Written problem. State how many lines of the entries hold the string "Write". Reply with the number alone.

Entries supplied.
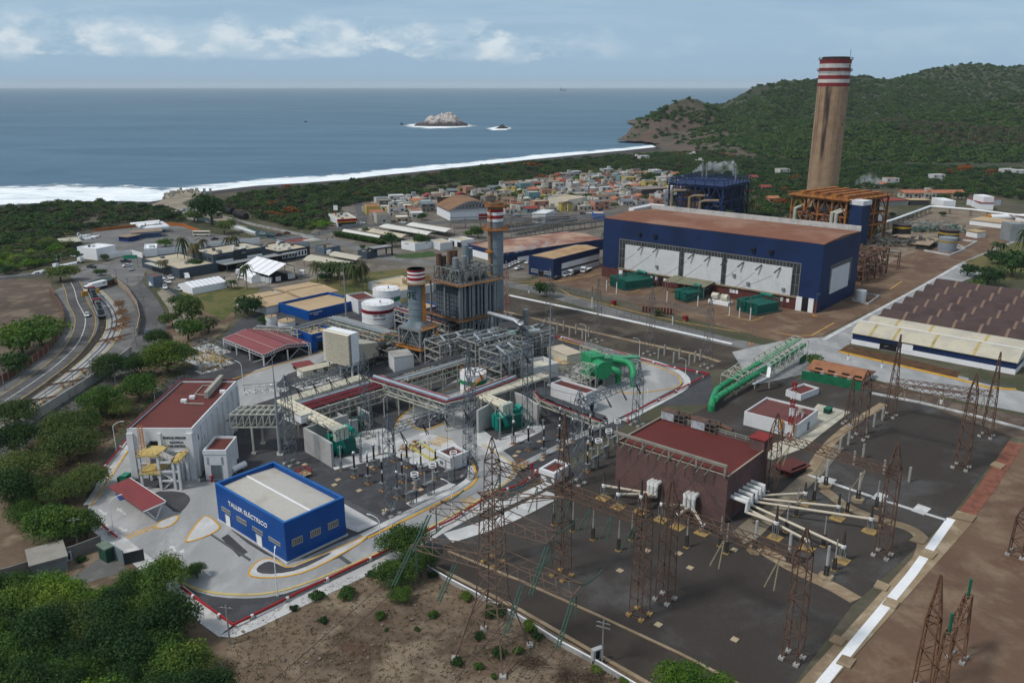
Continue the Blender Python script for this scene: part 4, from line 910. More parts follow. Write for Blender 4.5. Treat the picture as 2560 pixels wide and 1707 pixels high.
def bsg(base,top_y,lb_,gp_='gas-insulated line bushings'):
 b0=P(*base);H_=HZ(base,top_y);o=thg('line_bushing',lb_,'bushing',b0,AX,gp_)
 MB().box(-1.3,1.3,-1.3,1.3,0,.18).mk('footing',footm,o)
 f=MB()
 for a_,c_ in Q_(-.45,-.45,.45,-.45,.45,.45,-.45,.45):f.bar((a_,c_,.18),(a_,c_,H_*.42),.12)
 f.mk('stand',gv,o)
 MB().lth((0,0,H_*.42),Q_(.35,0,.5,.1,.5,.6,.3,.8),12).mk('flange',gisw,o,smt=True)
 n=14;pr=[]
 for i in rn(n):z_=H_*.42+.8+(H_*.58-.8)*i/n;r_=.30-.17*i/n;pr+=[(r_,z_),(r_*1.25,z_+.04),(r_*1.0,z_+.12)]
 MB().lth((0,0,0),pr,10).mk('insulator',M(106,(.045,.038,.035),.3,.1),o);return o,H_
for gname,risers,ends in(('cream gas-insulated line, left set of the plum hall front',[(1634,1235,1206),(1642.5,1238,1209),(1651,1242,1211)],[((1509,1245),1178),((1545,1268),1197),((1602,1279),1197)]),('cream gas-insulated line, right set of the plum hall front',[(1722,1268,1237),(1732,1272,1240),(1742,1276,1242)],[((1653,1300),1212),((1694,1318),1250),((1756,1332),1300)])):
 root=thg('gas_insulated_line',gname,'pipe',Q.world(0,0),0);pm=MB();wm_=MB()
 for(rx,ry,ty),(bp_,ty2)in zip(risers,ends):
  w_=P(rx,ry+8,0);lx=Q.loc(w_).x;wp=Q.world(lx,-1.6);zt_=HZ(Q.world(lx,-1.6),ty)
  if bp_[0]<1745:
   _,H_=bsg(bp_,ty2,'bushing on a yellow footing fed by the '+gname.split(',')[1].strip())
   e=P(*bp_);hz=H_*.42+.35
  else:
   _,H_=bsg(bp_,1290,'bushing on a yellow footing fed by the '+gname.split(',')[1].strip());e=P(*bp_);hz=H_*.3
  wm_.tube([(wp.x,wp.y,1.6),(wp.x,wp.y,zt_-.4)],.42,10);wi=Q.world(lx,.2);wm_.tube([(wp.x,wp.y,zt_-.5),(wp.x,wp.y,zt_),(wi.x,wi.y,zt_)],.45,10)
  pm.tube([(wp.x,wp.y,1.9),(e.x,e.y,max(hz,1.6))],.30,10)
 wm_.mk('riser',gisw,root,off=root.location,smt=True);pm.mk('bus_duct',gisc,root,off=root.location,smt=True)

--

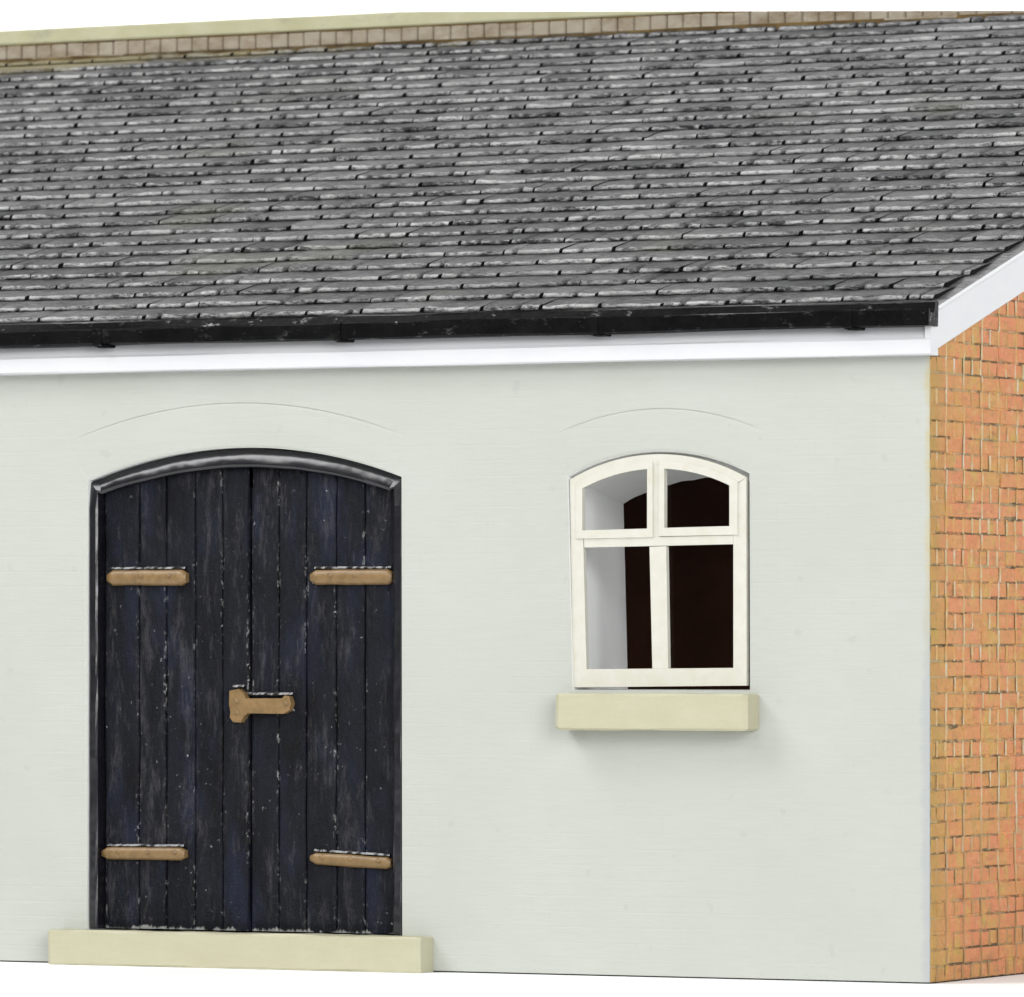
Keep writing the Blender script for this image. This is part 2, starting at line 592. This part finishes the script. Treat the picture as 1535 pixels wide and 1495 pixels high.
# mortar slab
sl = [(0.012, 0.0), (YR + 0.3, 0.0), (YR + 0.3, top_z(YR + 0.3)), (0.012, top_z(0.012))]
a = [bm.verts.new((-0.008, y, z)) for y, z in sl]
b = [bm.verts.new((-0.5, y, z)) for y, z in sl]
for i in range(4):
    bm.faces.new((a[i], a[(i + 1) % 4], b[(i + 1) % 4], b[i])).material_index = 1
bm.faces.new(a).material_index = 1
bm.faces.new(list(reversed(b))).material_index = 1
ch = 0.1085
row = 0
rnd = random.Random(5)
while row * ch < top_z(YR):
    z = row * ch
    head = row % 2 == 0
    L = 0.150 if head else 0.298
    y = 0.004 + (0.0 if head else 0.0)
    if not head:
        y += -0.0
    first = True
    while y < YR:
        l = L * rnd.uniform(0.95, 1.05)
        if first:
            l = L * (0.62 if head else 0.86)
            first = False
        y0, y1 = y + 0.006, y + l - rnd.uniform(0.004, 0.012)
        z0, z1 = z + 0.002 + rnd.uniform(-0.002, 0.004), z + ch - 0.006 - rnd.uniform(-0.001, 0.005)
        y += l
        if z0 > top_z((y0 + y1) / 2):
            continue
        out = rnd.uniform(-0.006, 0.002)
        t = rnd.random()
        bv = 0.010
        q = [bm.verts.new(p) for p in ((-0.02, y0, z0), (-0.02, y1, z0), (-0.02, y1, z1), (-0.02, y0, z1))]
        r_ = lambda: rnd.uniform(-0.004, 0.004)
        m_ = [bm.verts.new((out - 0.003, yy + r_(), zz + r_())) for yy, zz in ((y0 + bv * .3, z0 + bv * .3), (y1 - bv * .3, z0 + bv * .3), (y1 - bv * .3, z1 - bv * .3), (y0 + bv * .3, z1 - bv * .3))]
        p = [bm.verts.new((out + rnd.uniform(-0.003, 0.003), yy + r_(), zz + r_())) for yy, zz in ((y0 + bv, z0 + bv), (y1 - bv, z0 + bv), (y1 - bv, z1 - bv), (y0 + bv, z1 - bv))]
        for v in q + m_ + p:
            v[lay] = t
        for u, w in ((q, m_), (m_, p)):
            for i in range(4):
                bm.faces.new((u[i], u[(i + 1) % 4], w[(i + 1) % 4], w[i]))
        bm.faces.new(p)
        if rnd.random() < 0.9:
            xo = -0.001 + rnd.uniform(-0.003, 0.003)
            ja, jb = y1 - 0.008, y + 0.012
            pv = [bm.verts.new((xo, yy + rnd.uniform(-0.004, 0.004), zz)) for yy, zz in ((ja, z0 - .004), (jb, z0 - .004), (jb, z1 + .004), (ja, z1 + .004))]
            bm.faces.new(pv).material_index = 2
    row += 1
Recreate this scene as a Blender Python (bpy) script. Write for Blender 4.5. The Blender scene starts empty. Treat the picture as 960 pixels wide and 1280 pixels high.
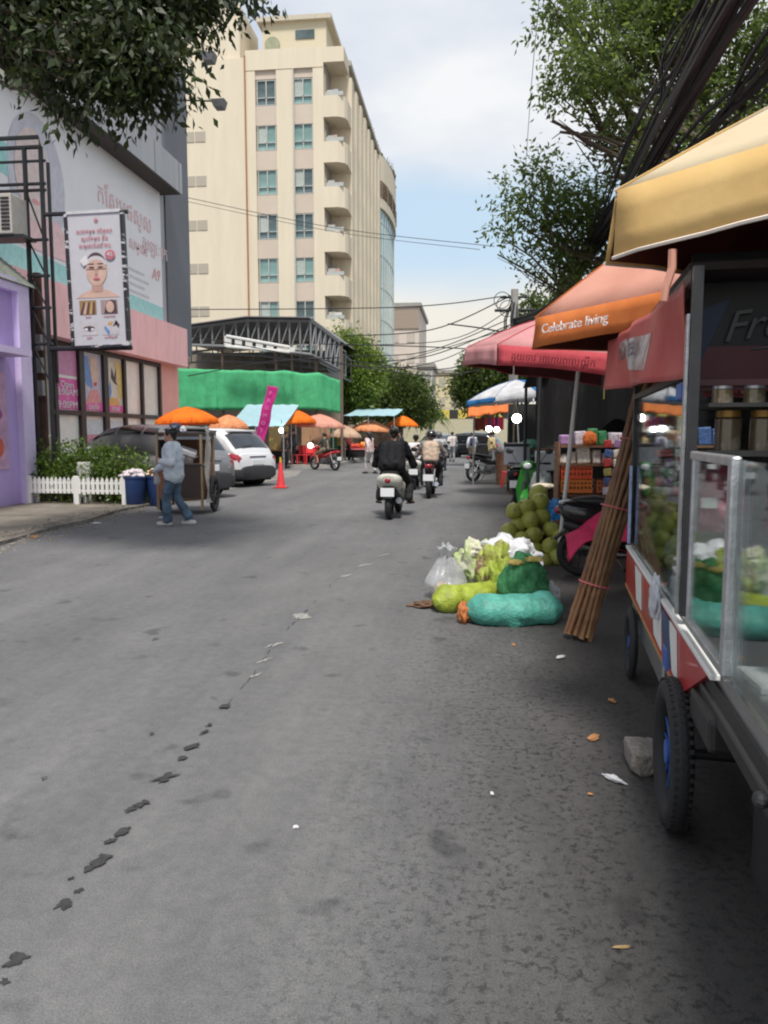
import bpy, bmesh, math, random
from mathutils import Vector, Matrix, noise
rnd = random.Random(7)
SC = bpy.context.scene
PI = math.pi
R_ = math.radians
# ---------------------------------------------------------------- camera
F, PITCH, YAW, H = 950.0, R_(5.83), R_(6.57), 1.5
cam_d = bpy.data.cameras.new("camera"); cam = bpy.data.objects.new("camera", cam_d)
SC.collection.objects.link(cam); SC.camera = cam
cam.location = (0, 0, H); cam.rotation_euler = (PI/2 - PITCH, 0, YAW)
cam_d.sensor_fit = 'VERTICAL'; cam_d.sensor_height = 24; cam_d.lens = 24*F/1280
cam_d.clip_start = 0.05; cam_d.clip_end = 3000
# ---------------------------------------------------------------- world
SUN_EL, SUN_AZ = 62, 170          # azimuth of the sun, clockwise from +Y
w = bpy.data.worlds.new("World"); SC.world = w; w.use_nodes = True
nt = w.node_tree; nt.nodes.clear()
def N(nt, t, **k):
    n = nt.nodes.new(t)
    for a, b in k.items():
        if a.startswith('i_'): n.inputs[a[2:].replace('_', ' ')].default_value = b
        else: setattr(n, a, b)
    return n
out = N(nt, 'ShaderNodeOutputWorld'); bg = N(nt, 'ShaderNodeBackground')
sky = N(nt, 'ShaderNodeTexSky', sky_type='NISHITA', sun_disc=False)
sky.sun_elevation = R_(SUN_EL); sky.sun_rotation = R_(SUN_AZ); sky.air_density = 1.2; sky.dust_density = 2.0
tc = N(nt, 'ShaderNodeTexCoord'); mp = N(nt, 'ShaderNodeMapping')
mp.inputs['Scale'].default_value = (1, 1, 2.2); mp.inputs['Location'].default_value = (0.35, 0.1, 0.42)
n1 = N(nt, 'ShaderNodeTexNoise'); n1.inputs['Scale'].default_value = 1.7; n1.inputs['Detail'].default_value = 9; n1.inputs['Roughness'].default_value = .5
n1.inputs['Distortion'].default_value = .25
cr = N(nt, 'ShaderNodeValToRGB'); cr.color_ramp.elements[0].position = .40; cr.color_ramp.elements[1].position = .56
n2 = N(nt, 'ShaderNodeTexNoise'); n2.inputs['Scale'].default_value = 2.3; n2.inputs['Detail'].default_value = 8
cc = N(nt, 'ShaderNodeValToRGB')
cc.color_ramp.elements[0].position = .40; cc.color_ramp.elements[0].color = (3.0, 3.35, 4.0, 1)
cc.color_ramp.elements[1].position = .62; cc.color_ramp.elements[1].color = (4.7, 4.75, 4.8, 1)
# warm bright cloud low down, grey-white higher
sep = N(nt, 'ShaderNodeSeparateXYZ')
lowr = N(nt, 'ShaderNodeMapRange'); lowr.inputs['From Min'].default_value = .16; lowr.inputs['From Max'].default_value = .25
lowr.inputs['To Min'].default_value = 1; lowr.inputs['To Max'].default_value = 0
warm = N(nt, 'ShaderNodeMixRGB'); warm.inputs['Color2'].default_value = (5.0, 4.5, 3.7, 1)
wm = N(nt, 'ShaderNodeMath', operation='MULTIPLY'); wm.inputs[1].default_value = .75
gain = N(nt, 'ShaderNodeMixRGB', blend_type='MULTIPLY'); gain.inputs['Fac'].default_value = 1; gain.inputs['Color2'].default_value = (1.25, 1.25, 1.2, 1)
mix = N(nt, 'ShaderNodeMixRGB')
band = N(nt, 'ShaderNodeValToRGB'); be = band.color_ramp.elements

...

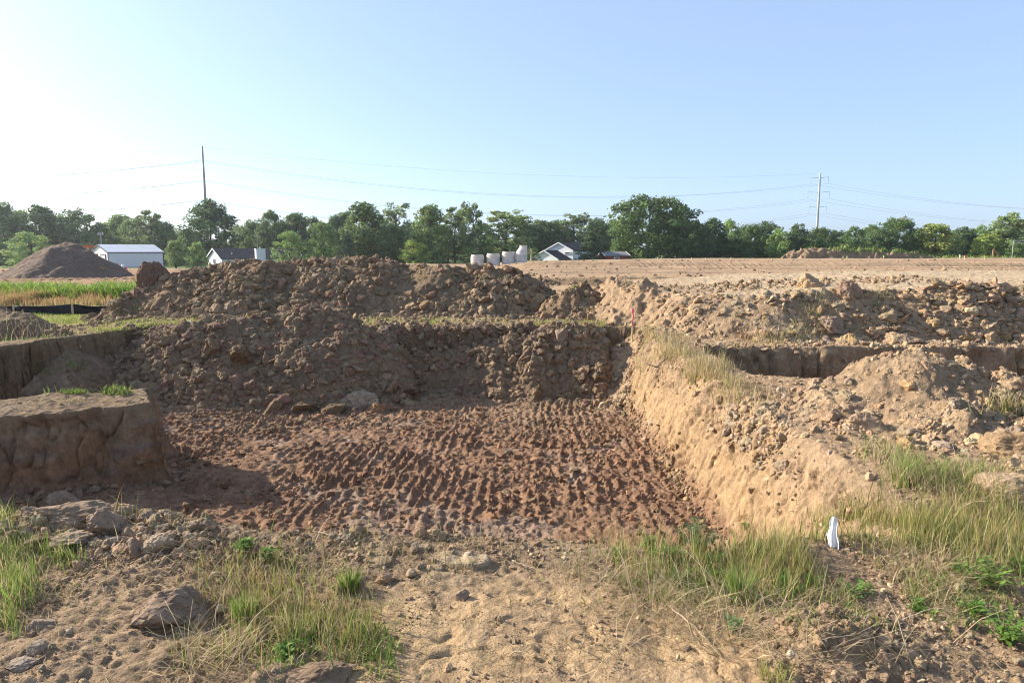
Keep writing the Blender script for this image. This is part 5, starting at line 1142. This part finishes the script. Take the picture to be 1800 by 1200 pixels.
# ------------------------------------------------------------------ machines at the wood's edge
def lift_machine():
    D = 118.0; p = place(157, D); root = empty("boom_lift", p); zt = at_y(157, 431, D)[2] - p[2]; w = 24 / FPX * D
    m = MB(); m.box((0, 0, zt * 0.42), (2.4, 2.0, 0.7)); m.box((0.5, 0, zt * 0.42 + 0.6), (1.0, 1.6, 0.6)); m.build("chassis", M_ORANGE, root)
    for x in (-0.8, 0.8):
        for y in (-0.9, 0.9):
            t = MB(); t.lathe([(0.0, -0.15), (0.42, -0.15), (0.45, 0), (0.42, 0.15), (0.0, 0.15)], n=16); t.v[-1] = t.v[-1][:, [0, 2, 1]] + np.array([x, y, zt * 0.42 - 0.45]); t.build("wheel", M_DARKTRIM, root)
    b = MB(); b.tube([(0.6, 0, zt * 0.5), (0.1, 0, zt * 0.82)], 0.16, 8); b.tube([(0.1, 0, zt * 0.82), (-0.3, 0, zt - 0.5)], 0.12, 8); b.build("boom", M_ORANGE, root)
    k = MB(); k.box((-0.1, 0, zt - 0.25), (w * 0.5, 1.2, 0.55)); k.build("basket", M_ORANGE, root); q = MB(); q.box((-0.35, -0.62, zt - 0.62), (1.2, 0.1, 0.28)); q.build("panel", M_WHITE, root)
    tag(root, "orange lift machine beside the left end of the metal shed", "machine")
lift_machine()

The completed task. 2